En el 2015, el gran escritor y ensayista español Javier Cercas, escribió lo siguiente:
“Desde hace un tiempo oímos hablar con entusiasmo, en España, del fin de la vieja política y del comienzo de la nueva; nadie aclara en qué consiste la nueva política, aunque bienvenida sea, sobre todo si es mejor que la vieja. No siempre es así. En los años treinta, sin ir más lejos, no fue así: entonces la vieja política, era la polvorienta e ineficiente democracia parlamentaria -el “charlamentarismo”, como lo llamaba Unamuno- que no prometía más que componendas y tediosos diálogos y lentas reformas parciales, mientras que la nueva política era el fascismo o el nazismo (o el comunismo), que poseían una irresistible sugestión juvenil de modernidad y cuyos líderes arrebataban a las masas con su carisma y sus discursos épicos y emotivos e ilusionaban a la gente con sus promesas de acabar con el gradualismo resignado…”.

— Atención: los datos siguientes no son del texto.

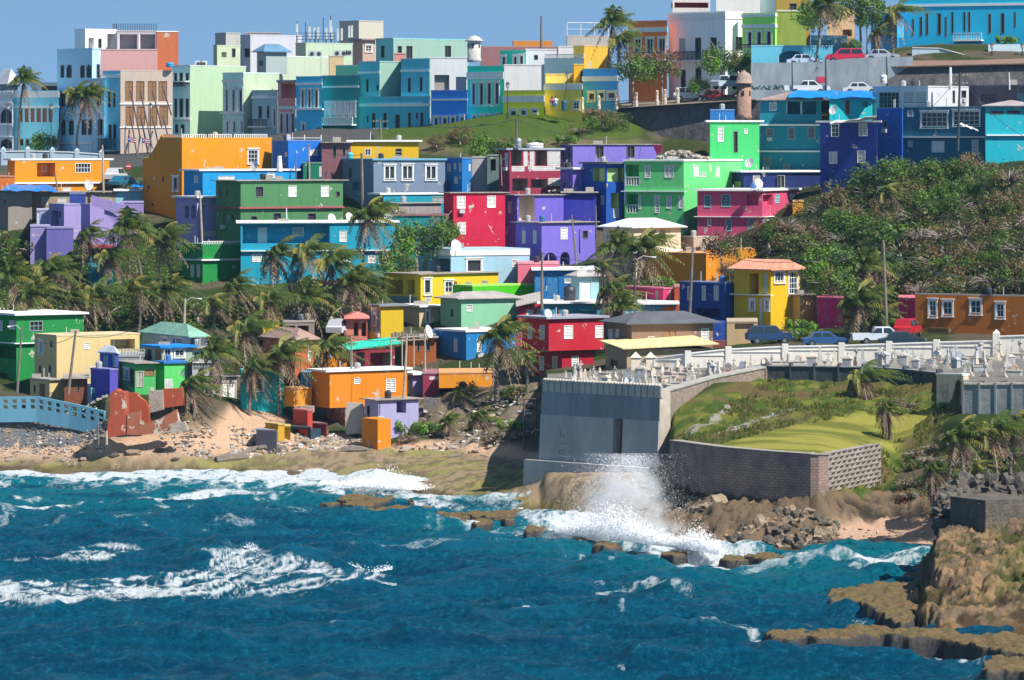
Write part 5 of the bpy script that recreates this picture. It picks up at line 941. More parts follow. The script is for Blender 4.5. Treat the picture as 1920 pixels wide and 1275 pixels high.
KG = [('grave_cross', g_cross, 'cross', ['white', 'cream', 'grey'], 'stone cross on a stepped pedestal among the crowded graves'), ('chest_tomb', g_tomb, 'tomb', ['white', 'cream', 'grey'], 'chest tomb with a lid, vase and flowers among the crowded graves'), ('grave_obelisk', g_obel, 'obelisk', ['white', 'cream', 'grey'], 'tapering obelisk on a block among the crowded graves'),
      ('angel_statue', g_angel, 'statue', ['white', 'cream', 'grey'], 'winged angel statue on a pedestal among the crowded graves'), ('headstone', g_stone, 'headstone', ['white', 'cream', 'grey'], 'round-topped headstone with flowers at its foot among the graves'), ('burial_vault', g_niche, 'vault', ['white', 'cream', 'grey'], 'small gabled burial vault topped by a cross among the graves')]
tmpl = {}
def mkgrave(ki, mi, loc, rz, sc_):
    nm, fn, cat, cl, lb = KG[ki]; lab = cl[mi] + ' ' + lb
    if (ki, mi) not in tmpl:
        r_ = root(nm, (0, 0, 0), lab, cat, 'graves in the clifftop cemetery')
        for pn, b, m in fn(mi): b.build(pn, FLOW[(ki + mi) % 4] if m == 'f' else MARB[m], r_)
        tmpl[(ki, mi)] = r_; o = r_
    else: o = copy_tree(tmpl[(ki, mi)])
    o.location = loc; o.rotation_euler = (0, 0, rz); o.scale = (sc_,) * 3
rg = random.Random(11); used = []
FB = lambda px: np.interp(px, [1025, 1240, 1262, 1340, 1435, 1640, 1760, 1806, 1930], [360.5, 351.8, 358, 365.5, 373.4, 370.2, 365, 349, 347])
tries = 0
while len(used) < 125 and tries < 9000:
    tries += 1; px_ = rg.uniform(1062, 1925) if rg.random() < 0.7 else rg.uniform(1062, 1440); f0 = float(FB(px_)); bk = 378 if px_ > 1230 else 379 - (1230 - px_) * 0.03
    if px_ < 1300 and 875 and False: continue
    d = rg.uniform(f0, bk - 0.6)
    if px_ < 1230 and d > 374: continue
    x = XX(px_, d)
    if any(abs(x - a) < 1.25 and abs(d - b_) < 1.3 for a, b_ in used): continue
    used.append((x, d)); ki = rg.choices(range(6), [28, 26, 10, 12, 16, 8])[0]; mi = rg.choices(range(3), [42, 38, 20])[0]
    mkgrave(ki, mi, (x, d, gxy(x, d)), rg.uniform(-0.9, 0.1), rg.uniform(0.5, 0.8))
ORD = ['first', 'second', 'third', 'fourth', 'fifth', 'sixth', 'seventh', 'eighth', 'ninth', 'tenth', 'eleventh', 'twelfth', 'thirteenth', 'fourteenth', 'fifteenth', 'sixteenth', 'seventeenth', 'eighteenth', 'nineteenth', 'twentieth', 'twenty-first', 'twenty-second', 'twenty-third', 'twenty-fourth', 'twenty-fifth', 'twenty-sixth', 'twenty-seventh', 'twenty-eighth', 'twenty-ninth', 'thirtieth']
gv = sorted([o for o in sc.objects if o.get('group') == 'graves in the clifftop cemetery'], key=lambda o: o.location.x / o.location.y); by = {}
for o in gv:
    k_ = o['label'].split(' among')[0]; by[k_] = by.get(k_, 0) + 1; o['label'] = f"{k_.replace(' with a lid, vase and flowers', ' with flowers').replace(' with flowers at its foot', '')}, {ORD[(by[k_] - 1) % 30]} of its kind from the bastion"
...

La sociedad argentina tiene muchos problemas pero también algunas virtudes: vive en paz, no hay presos políticos, ni exiliados, ni disidentes asesinados por la policía. No hay persecuciones políticas, ni raciales, ni religiosas. Cada año son muchos más los extranjeros que llegan a radicarse aquí, que los argentinos que buscan horizontes en otros lados, justamente porque se trató siempre de una sociedad tolerante y receptiva. No todo va en pendiente: desde 2014, sostenida y significativamente, han bajado los homicidios por cantidad de habitantes y descendido a niveles récords los índices de mortalidad infantil.
No sea cosa que, a la vuelta del camino, nos encontremos con la misma inflación de siempre, pero sin esos rasgos amables que -aún en medio del evidente deterioro- siguen distinguiendo a nuestro país.